Thursday, August 12, 2010

Elul Thoughts 5770, part 2

Elul 2 (August 12): by Rabbi Alan E. Litwak
The High Holy Day period is about both getting inside and outside of yourself. We need to get inside ourselves and be willing to see who we truly are – our faults and failures, as well as our strengths and successes. Only then, can we properly focus our attentions and energies on the wider community. There is a wonderful Hasidic lesson that juxtaposes these focuses and suggests a reason for the separation.

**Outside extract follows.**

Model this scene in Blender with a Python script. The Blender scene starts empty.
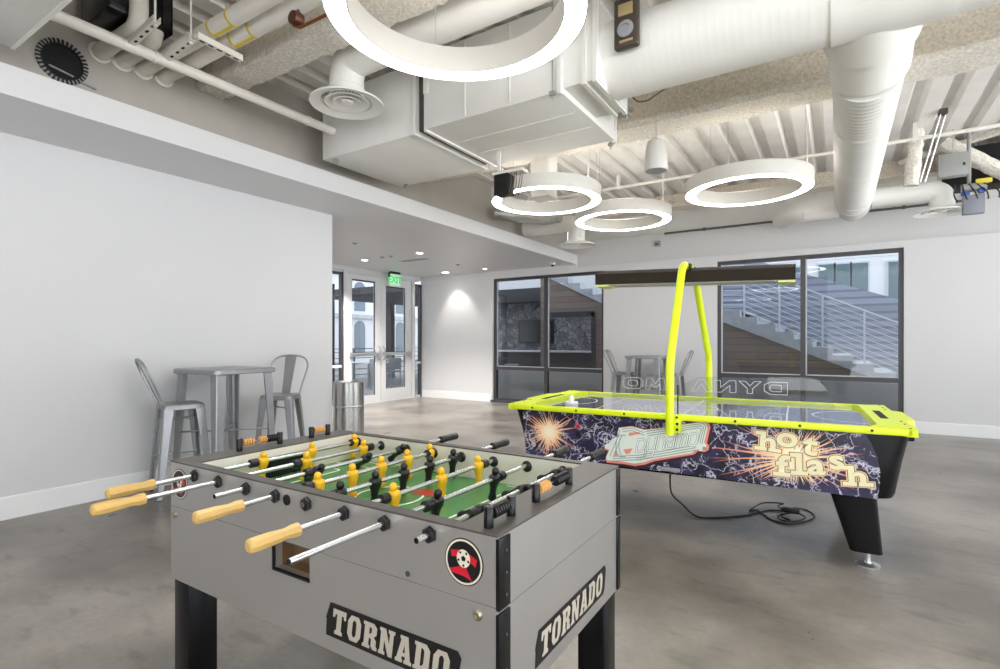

A rich miser once complained to the Rabbi about the many demands that were made upon him. The Rabbi led him to the window and said: “Look out and tell me what you see.” “I see people,” said the man. Then the Rabbi led him to the mirror on the wall and said, “Now look and tell me what you see.” The man answered, “Now I see myself.” “The difference between the glass in the window and the glass in the mirror is only a layer of silver,” said the Rabbi. “As soon as a bit of silver is added, you cease to see others and see only yourself.”

Over the next few weeks, I challenge you to find those things that focus you solely on yourself and clear them away so that you can see the needs and concerns of others.

Elul Thoughts 5770, part 1

ELUL 1 (August 11): Joining in the Great Return, by Rabbi Alan E. Litwak
My teacher, Rabbi Lawrence Kushner, taught:
“Teshuvah is the ever present possibility, urge, and gesture of returning to our Source, the Holy One of All Being. Through teshuvah all life is returned to its source. As Rav Kook teaches, it flows unnoticed throughout creation. Teshuvah is not simply apologizing or making right the damage we have done, though these are prerequisites. It is only this: The Return. Teshuvah is the hardest thing in the world . . . but it is also the easiest thing, since the process of teshuvah begins with the simple thought of wanting to begin.
More than just an individual gesture, teshuvah is a great world yearning that flows through and animates all creation. Through attempting to repair and heal what we have done in the past, we set it within a larger context of meaning and effectively rewrite the past. What was once only some thoughtless or even wicked act, now – when viewed from the perspective of our present teshuvah – becomes only the embarrassing commencement of this greater healing now realized.”